Blog Politics Tolerance should always be in fashion
I almost don’t want to get on the Facebook pages of our representatives at any level of government. The vitriol is almost unreal. It is as though, for many Americans, tolerance and basic decency aren’t part of their thought processes or behavior.
For example, what many individuals say on Representative Adrian Smith’s public page should make them hang their heads in shame. Many express opinions with name-calling, accusations, and absolutely no tolerance for someone with another point of view.
This has been building for years as our culture of respect and tolerance has disintegrated. It became especially nasty with those whose hatred for President Trump became almost pathological. Didn’t help when certain Representatives and Senators egged this on by encouraging the public to get in the faces of those in the Trump administration to the point some were accosted on the streets or run out of restaurants.
Have Americans become little more than an angry mob with no sense of looking for facts beyond rumors before reacting? This goes for too many media outlets that spread little more than innuendoes and half-baked assumptions instead of fact-based news.
Such behavior certainly does not speak well for us as citizens. Liking or disliking a president should not lead to such hatred. Even though I really saw Obama and now Bidden as destroying our Constitutional Republic, I refuse to hate them.
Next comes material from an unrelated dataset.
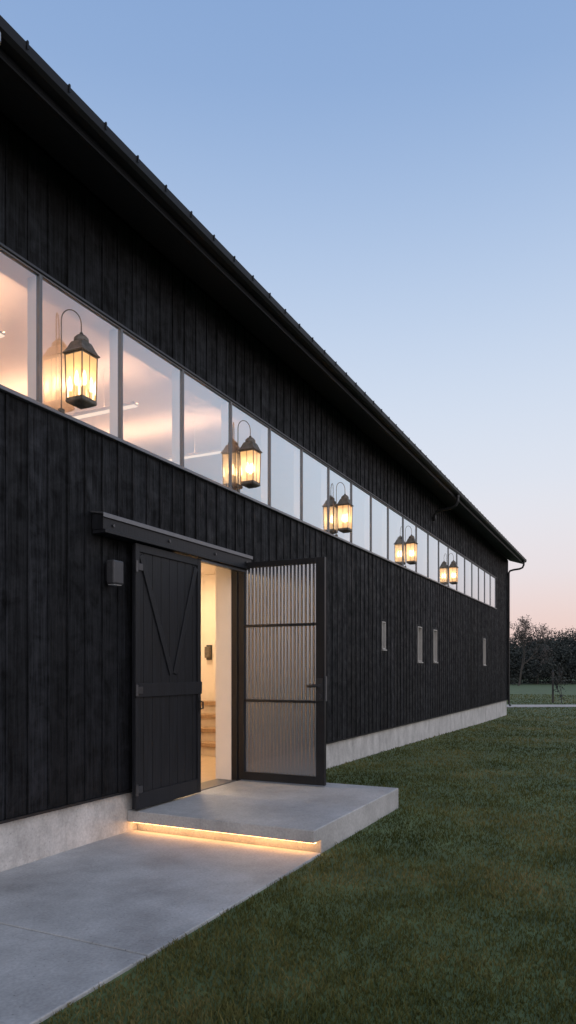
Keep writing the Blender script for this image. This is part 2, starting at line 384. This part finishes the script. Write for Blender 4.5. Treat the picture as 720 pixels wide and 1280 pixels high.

I may seek to change things, but never with name-calling, threats, or the spewing I see and read constantly now—behavior that is anything but tolerant. Such behavior changes nothing.
Want to make a difference? Get involved and make changes in a positive way. One way is to get involved with the candidates you like. Another way is to communicate with those who’ve been elected.
But there is a right and a wrong way to do so. It starts with letting go of irrational fury which freezes rational thought.
I have written articles, shared at conferences, and included in my book “Especially For the Christian Writer” how to communicate in a way to be “heard”—in a way others won’t turn you off. This includes letters to businesses, government representatives, and letters to the editor.
If you wish to be taken seriously, make sure you have the facts, let go of the anger that stops rational thinking, and write with passion, but with respect, without name-calling, intimidation, or nastiness. Why should anyone listen to an angry rant that is full of emotion but devoid of facts?
Consider how you want to be approached or treated. Think tolerance. In other words, communicate with respect for the office if not for the other person. If you would not spew garbage to the person face-to-face, then it is certainly not appropriate in print where everyone sees you at your irrational worst.
Ask. What do you really wish to convey? What is the best way to do that in order to be taken seriously? How will I feel about this rant five, ten, and more years down the road? Is this what I wish to teach my kids?
Respect and thoughtfulness will get you much further than spewing anger. Wish to communicate? Calm down, think beyond your anger, and consider long-term consequences. Then communicate in a way to gain a listening ear.
Remember tolerance should always be in fashion.